I’ve just gone into our backend and processed it. You should see a credit in your bank account within the next few business days. Just so you know, you’ll have access to all of the features available on your plan until the start of the next billing cycle, which ends [on this date].

While I have you, if you wouldn’t mind letting me know if there was anything that really stood out in our experience or product (either positively or negatively), that would be super helpful. We’re always trying to get better, and while we understand that customers leave sometimes, we’d like to prevent it from happening as much as we can.

Either way, we’re really grateful for the time you spent with us as a customer. :] Please reach out if you don’t see that refund in your account within the next few days, or if you have any other questions.

Thanks!

This strikes the right balance between making it easy for the customer to cancel if they want to, but also aggregating useful information for your company moving forward.

5. Escalate difficult questions

No matter how excellent your support team is, there will always be tickets that are better handled by another team, or a different section of your support organization. Most frequently, these questions are going to be escalated to your manager, customer success, or engineering. 

The transition from one person to another is a tenuous situation for a customer: They are worried that they’re going to have to explain the whole situation again. They’re worried that they’re going to get someone who doesn’t care as much. They’re worried about how much extra time it’s going to take.

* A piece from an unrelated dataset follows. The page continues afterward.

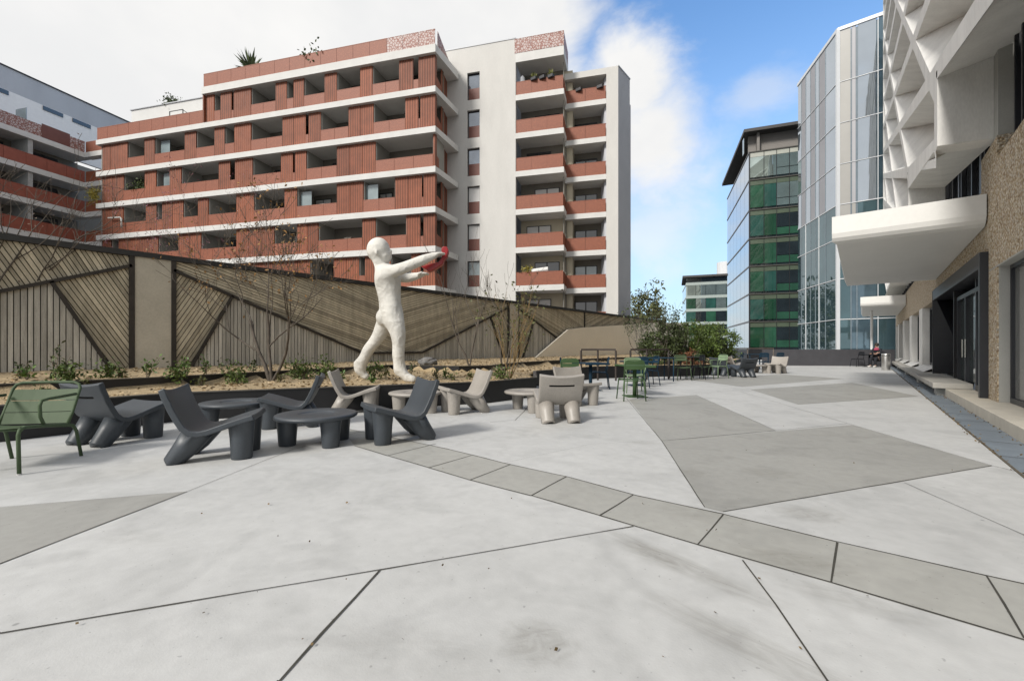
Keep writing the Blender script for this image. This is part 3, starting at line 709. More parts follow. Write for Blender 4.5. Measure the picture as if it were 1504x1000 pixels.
# distant sister block
fb=thing('distant_glass_building',W(45,110,-1),'small distant green glass office block with a dark roof','building')
B0=Vector((43.9,110)); bR=tf(B0,gr); bL=tf(B0+gl_*15,-gl_)
for i in range(5):
    z0=.5+i*3.3
    for j in range(5):
        q=MB(); q.box(j*2.3+.06,(j+1)*2.3-.06,0,.1,z0+.4,z0+3.0,bR); q.build('glass_panel',upg if i>=4 else (greens[(i+j)%3] if j%2==0 else drk if i<3 else upg),fb)
    q=MB(); q.box(0,11.5,-.05,.1,z0+3.0,z0+3.7,bR); q.box(0,15,-.05,.1,z0+3.0,z0+3.4,bL); q.build('spandrel',mat('pale_green_spandrel',(.33,.38,.36),rough=.4,var=.1),fb)
q=MB(); q.box(0,15,0,.1,.5,17.2,bL); q.build('glass_panel',sideg,fb)
q=MB(); q.box(.2,11.5,.5,.8,17.2,18.6,bR); q.build('roof_storey',mat('taupe_louvre',(.2,.185,.17)),fb)
q=MB(); q.box(-.8,12,-.8,14,18.6,19.1,bR); q.build('roof',mat('dark_roof',(.05,.047,.045)),fb)
q=MB(); q.tube([bR(9.3,4,19.1),bR(9.3,4,22.6)],1.9,16); q.build('roof_plant_drum',mull,fb)
q=MB(); q.box(.1,11.5,.11,14,-1.5,18.5,bR); q.build('core',drk,fb)
# terrace end wall
q=MB(); a=W(16.0,27.8); b=W(23.3,26.6)
q.bar(a+Vector((0,0,.5)),b+Vector((0,0,.5)),.25,1.03); tag(q.build('parapet_wall',mat('charcoal_wall',(.055,.055,.062),rough=.7,var=.1,scale=2)),'low charcoal parapet wall closing the far end of the terrace','wall')
# ================================================================= ground
def concrete(name,c,stains=True):
    m=mat(name,c,rough=.75,var=.08,scale=.55,fine=.05,bump=.06,bscale=90,detail=8)
    nt=m.node_tree; N=nt.nodes; L=nt.links; b=N['Principled BSDF']
    cur=b.inputs['Base Color'].links[0].from_socket
    tc=[n for n in N if n.type=='TEX_COORD'][0]
    def mulby(sock,lo,hi,fac0,fac1):
        nonlocal cur
        mr=N.new('ShaderNodeMapRange'); mr.inputs[1].default_value=lo; mr.inputs[2].default_value=hi; mr.inputs[3].default_value=fac0; mr.inputs[4].default_value=fac1
        L.new(sock,mr.inputs[0]); v=N.new('ShaderNodeVectorMath'); v.operation='SCALE'; L.new(cur,v.inputs[0]); L.new(mr.outputs[0],v.inputs['Scale']); cur=v.outputs[0]
    geo=N.new('ShaderNodeNewGeometry')
    n=N.new('ShaderNodeTexNoise'); n.inputs['Scale'].default_value=1.7; n.inputs['Detail'].default_value=9; n.inputs['Distortion'].default_value=1.2; L.new(geo.outputs['Position'],n.inputs[0]); mulby(n.outputs[0],.50,.75,1,.83)
    n=N.new('ShaderNodeTexNoise'); n.inputs['Scale'].default_value=38; n.inputs['Detail'].default_value=2; L.new(geo.outputs['Position'],n.inputs[0]); mulby(n.outputs[0],.70,.74,1,.72)
    n=N.new('ShaderNodeTexVoronoi'); n.inputs['Scale'].default_value=2.2; L.new(geo.outputs['Position'],n.inputs['Vector']); mulby(n.outputs['Distance'],.018,.03,.62,1)
    # scuff marks left by turning wheels
    for (px,py,w,h,ang,s) in ((792,942,.16,.13,.3,.8),(1000,828,.5,.085,.95,.8),(960,815,.2,.10,.9,.55),(1140,968,.55,.1,.9,.7),(1250,880,.3,.1,.7,.5),(1165,823,.3,.14,.4,.7),(1188,754,.22,.16,.3,.7),(1130,694,.25,.15,.2,.5),(1020,695,.15,.15,.2,.4),(945,650,.2,.1,.2,.45),(1030,755,.3,.15,.5,.35),(600,970,.5,.2,.3,.3),(1230,640,.5,.12,.1,.3),(205,790,.3,.1,.3,.25)):
        c_=gp(px,py); 
        sub=N.new('ShaderNodeVectorMath'); sub.operation='SUBTRACT'; sub.inputs[1].default_value=c_; L.new(geo.outputs['Position'],sub.inputs[0])
        ro=N.new('ShaderNodeVectorRotate'); ro.rotation_type='Z_AXIS'; ro.inputs['Angle'].default_value=-(TH-ang) ; L.new(sub.outputs[0],ro.inputs[0])
        dv=N.new('ShaderNodeVectorMath'); dv.operation='DIVIDE'; dv.inputs[1].default_value=(w,h,1); L.new(ro.outputs[0],dv.inputs[0])
        nz=N.new('ShaderNodeTexNoise'); nz.inputs['Scale'].default_value=1.3; nz.inputs['Detail'].default_value=3; L.new(dv.outputs[0],nz.inputs[0])
        ad=N.new('ShaderNodeVectorMath'); ad.operation='MULTIPLY_ADD'; ad.inputs[1].default_value=(1.1,1.1,0); sh_=N.new('ShaderNodeVectorMath'); sh_.operation='SUBTRACT'; sh_.inputs[1].default_value=(.5,.5,.5); L.new(nz.outputs['Color'],sh_.inputs[0]); L.new(sh_.outputs[0],ad.inputs[0]); L.new(dv.outputs[0],ad.inputs[2])
        ln=N.new('ShaderNodeVectorMath'); ln.operation='LENGTH'; L.new(ad.outputs[0],ln.inputs[0])
        st=N.new('ShaderNodeTexNoise'); st.inputs['Scale'].default_value=1.1; st.inputs['Detail'].default_value=6; st.inputs['Distortion'].default_value=2.5; L.new(dv.outputs[0],st.inputs[0])
        mk=N.new('ShaderNodeMapRange'); mk.interpolation_type='SMOOTHSTEP'; mk.inputs[1].default_value=1.35; mk.inputs[2].default_value=.35; mk.inputs[3].default_value=0; mk.inputs[4].default_value=.48*s; L.new(ln.outputs['Value'],mk.inputs[0])
        ma=N.new('ShaderNodeMath'); ma.operation='MULTIPLY_ADD'; ma.inputs[1].default_value=2.2; ma.inputs[2].default_value=-.35; ma.use_clamp=True; L.new(st.outputs[0],ma.inputs[0])
        mm=N.new('ShaderNodeMath'); mm.operation='MULTIPLY'; L.new(mk.outputs[0],mm.inputs[0]); L.new(ma.outputs[0],mm.inputs[1])
        mx=N.new('ShaderNodeMix'); mx.data_type='RGBA'; L.new(mm.outputs[0],mx.inputs[0]); L.new(cur,mx.inputs[6]); mx.inputs[7].default_value=(.12,.11,.085,1); cur=mx.outputs[2]
    L.new(cur,b.inputs['Base Color'])
    return m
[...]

It’s up to you to assuage that concern, and also make sure that your team member is set up for success.

This is what you should be sure to include:

  • Let the customer know that you are transitioning their ticket to someone else and why
  • Explain the customer’s issue to the other team in an email—that way the customer can correct or update your teammate if something has changed
  • Reassure the customer that this is going to be resolved as quickly as possible
  • Thank both your team member and the customer

Here’s what that looks like in practice:

Hey there,

I just wanted to let you know that I’m going to escalate this conversation to our engineering team. Given that you seem to be running into a bug, I want to get you in touch with the team that is best equipped to handle it quickly.

Team, [customer’s name] has been running into trouble with our product. [Describe the bug and any reproduction steps that you’ve taken to fix it.] It seems like it’s right up your team’s alley.

[Customer’s name], our team is going to get going on this ASAP. They’ll reach out if they have any additional questions that they need to ask to get this resolved, but otherwise, you’ll hear back from them soon.

Thanks to both of you for working with me on this. :]

This sets your team member up with the context that they need to understand the issue as well as any reproduction steps, and also assures your customer that they’re in good hands. Win/win all around.

Customer Email Templates with Heart

When you hear the word “saved reply” or “macro” it can conjure an unsavory image in your mind: crumby support teams sending the same canned responses to every customer without even taking the time to read their whole inquiry. It’s time for you to shift that perspective! 

Use these templates as a guideline for your team to move forward empowered. They can use the responses above as a framework for concocting their own amazing, reusable replies and wow their customers with their focus every time!